I couldn’t say no to that. I didn’t think it would actually happen but it sounded like too much fun to turn down, especially as I had not heard any of the music before and so had no idea what to expect.

I began my crusade by getting our waiter on our side. He seemed to think this a welcome departure from the normal Monday night rush hour and agreed to help immediately. He and I approached the bartender and asked him if we could play the CD for 13 minutes.

The bartender was a surly little dude who asked me what the music was. “It’s contemporary classical orchestral music by a Chinese composer,” I replied innocently. “We only want to play it for 13 minutes. Look at these drunk people! They won’t even notice.”

Unfortunately he disagreed and said he wouldn’t play the CD because he thought people would flee the bar in droves. Arg. I do like free drinks though, so I was not about to be deterred so quicky. I decided next to talk to the bar patrons themselves and get them on my side. I approached a large group of people standing at the bar and asked if they liked the music that was playing. They looked at me like I had asked if they had met the alien perched on the bar.

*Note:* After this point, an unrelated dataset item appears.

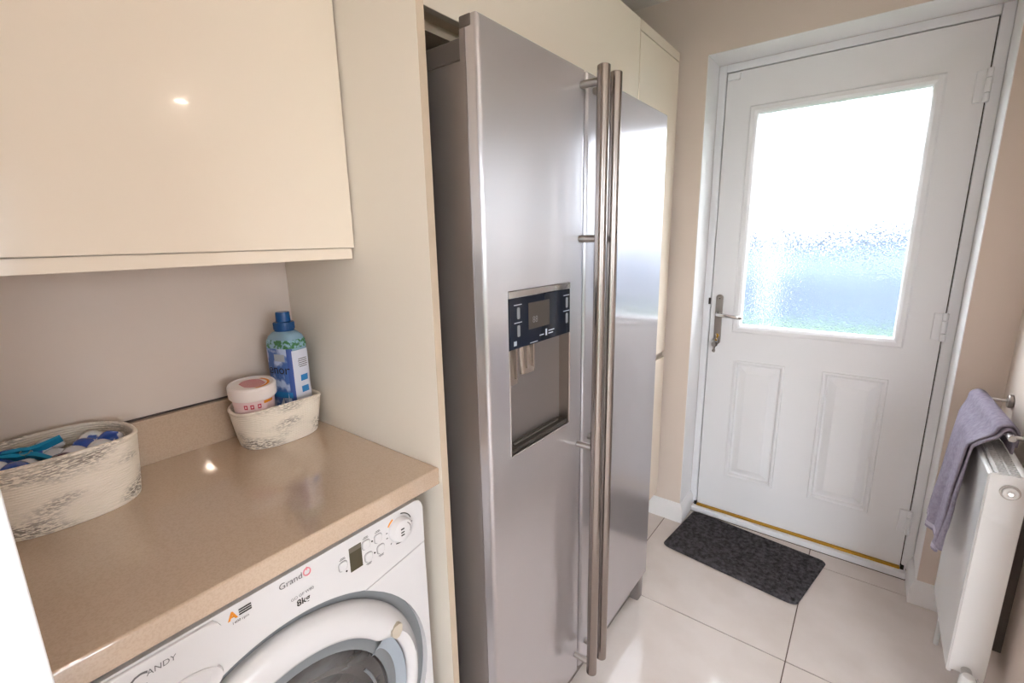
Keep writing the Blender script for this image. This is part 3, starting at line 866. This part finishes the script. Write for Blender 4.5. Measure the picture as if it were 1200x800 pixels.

“The music? Yeah, I guess. It’s fine.” “Are you familiar with contemporary Chinese classical music? It often blends elements of the western classical music tradition with their own storied tradition in fascinating ways,” I said. This didn’t go over so well so I changed tactics again. “I want you to tell the bartender to play this CD and let it play for precisely 13 minutes.” This they agreed to readily. I’m not really sure why, but they did.

Having now secured the support of nearly half the people standing at the bar, I went back to Surly and promised him that the patrons would not leave. “They won’t even notice,” I insisted. He looked at me, he looked at the waiter, he looked at the drunken mob in front of him.

Everyone wanted to hear the CD. He caved and put it in. “If I personally hate this music, it’s coming right the f**k out,” he warned me. “I would expect nothing less, my good man,” I replied. I returned to the table and told the tale of my success. Ewelina reminded me that 13 minutes was a long time…

The CD started and for literally the first full minute we couldn’t hear a thing. It was a quiet beginning and the bar was loud. Fortunately Surly got busy and seemed to forget about the whole thing and no one else noticed that there was no music on.

Then suddenly the music swelled. Loud percussion and strings came in with occasional puncuations in the chimes. I immediately got nervous and looked around the bar. “This is not normal Irish pub music,” I kept thinking to myself. Nobody seemed to notice except the drunk people I had originally talked to. They were now openly mocking me. Again though, the bartender was too busy to notice and the CD played on.

4 minutes. It got quiet again and we couldn’t hear anything for another minute or so. No one noticed.

6 minutes. Loud percussion now with a distinctly Chinese traditional sound to it, Again I got nervous and looked around. Again no one noticed. Even the bartender seemed resigned at this point.

8 minutes. Hard to hear the music again. Lots of chimes. The drunks were not mocking me anymore, they seemed to have forgotten everything and gone back to their conversations.

10 minutes. More drums, more chimes, high string melodies that were unfortunately hard to make out.

11 minutes. The bartender walked over to the stereo. I immediately jumped up and ran over to him. “Just two more minutes!” I beseeched him to let it play. “Ok, but this s**t is seriously rubbing me the wrong way,” he replied.

12 minutes. Pretty much nothing but silence at this point with an occasional chime. No one noticed.

13 minutes. The dude must have had a stopwatch because he seriously went and cut it off at exactly the 13 minute mark. Rock music started to play again. No one looked up, no one commented, no one noticed.

Ewelina lived up to her end of the bargain and bought my drinks and dinner, but the whole experience was a bit strange. Somehow it didn’t exactly feel like a victory for contemporary classical music. Or for music of any kind for that matter.